So I always knew I wanted to study
abroad, to kind of get outside my comfort zone, and I feel like I learn best
outside my comfort zone. And my roommate actually, in my fraternity,
Nathan Glynn, he also studied abroad with me, we both signed up. And I don’t think
either of us were really too sure we were gonna do it, but then things just,
you know, time just start piling on and, you know, the day came and we signed the
papers, and we’re ready to go! So I didn’t know the language at all,
which sounds scary. Shanghai’s a whole different animal. But
we had Wei, who does a great job. She was there with us for the first half of
the program. It helped being a group flight, we all went together, so there are
a lot of safety nets, I guess, in place. But you’ll have those moments, and
struggling through those types of adversities and having a good close crew
there with you really helps. But getting through that adversity is just gonna set
you up for more success down the road. Something I’d encourage people that are
think about studying abroad to look at what classes are you gonna be taking there. So
are you just gonna be taking tech electives and then you’re gonna come back to
school next fall and get slammed with coursework? Because you don’t
need to make ME any harder than it already is. I was able to take Heat and
Mass Transfer and Thermo 2 at a top university.
Unlike Purdue… at Purdue you’re here and your world’s easy but your classes are
very very difficult. There is so much more learning taking place beyond the
classroom. In Shanghai, navigating a huge city, or learning the Chinese culture. I
joined like the club baseball team at one point, and people join clubs. So that
was nice having a little bit more free time outside of the classroom
to really involve yourself and immerse yourself in the community, it was great.
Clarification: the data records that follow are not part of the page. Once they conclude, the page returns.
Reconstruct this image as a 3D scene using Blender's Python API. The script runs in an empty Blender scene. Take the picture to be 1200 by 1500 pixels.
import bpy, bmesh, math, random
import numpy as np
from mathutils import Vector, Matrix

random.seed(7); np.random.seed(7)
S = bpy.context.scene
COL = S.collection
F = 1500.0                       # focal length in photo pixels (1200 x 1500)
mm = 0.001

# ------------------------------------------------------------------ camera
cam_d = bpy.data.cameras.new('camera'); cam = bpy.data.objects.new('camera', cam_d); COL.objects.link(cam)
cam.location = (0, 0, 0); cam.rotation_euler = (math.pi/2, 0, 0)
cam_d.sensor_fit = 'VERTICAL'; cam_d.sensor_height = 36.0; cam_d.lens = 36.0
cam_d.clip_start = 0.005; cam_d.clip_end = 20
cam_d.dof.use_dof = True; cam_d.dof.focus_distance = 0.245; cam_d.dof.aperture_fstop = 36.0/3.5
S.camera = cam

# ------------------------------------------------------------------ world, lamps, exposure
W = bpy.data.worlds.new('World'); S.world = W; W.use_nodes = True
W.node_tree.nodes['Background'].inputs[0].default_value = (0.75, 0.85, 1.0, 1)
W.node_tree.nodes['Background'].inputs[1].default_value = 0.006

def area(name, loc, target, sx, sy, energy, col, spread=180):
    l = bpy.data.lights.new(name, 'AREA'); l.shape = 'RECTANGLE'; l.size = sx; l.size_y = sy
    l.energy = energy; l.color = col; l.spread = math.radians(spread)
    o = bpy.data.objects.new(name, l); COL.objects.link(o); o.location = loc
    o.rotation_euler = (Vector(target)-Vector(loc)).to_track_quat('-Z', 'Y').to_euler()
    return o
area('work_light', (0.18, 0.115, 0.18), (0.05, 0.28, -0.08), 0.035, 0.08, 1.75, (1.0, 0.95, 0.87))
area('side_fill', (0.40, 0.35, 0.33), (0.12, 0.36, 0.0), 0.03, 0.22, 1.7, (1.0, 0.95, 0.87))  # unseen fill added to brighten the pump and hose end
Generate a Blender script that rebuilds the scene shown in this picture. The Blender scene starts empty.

You have to find kind of a middle ground. So there’s obviously things that they do
that you’re gonna have no idea and not be good at,
and things that we do that they’re not going to be good at. So a middle
ground for me was always athletics. So playing a lot of basketball, getting in
the weight room with these guys, and developing friendships that way. So you
kind of just have to find your niche and find relationships to build off of. China
is crazy. The landscape is beautiful. I went to Beijing twice, saw the Great Wall
twice, I went to Xian. We did a lot of hiking. We went to, actually my favorite
place was definitely Zhangjiaje, which is the place that the Avatar movie… mountains weren’t
actually floating in real life! They really lead the world in a lot of
technology, and as an engineer that’s a great opportunity to go over there and
see what they’re doing. And especially in my own line of work, in my past
internship experience, I’ve worked with Chinese manufacturers. So being able to
now kind of see that relationship firsthand,
I knew that would help me down the road for sure. It’s definitely ME’s flagship
program, so there were a lot of pros to it. I was able to take, you know, two of my
hardest classes at a top-4 university in China and get to study in
the great city of Shanghai. It was kind of a no-brainer for me.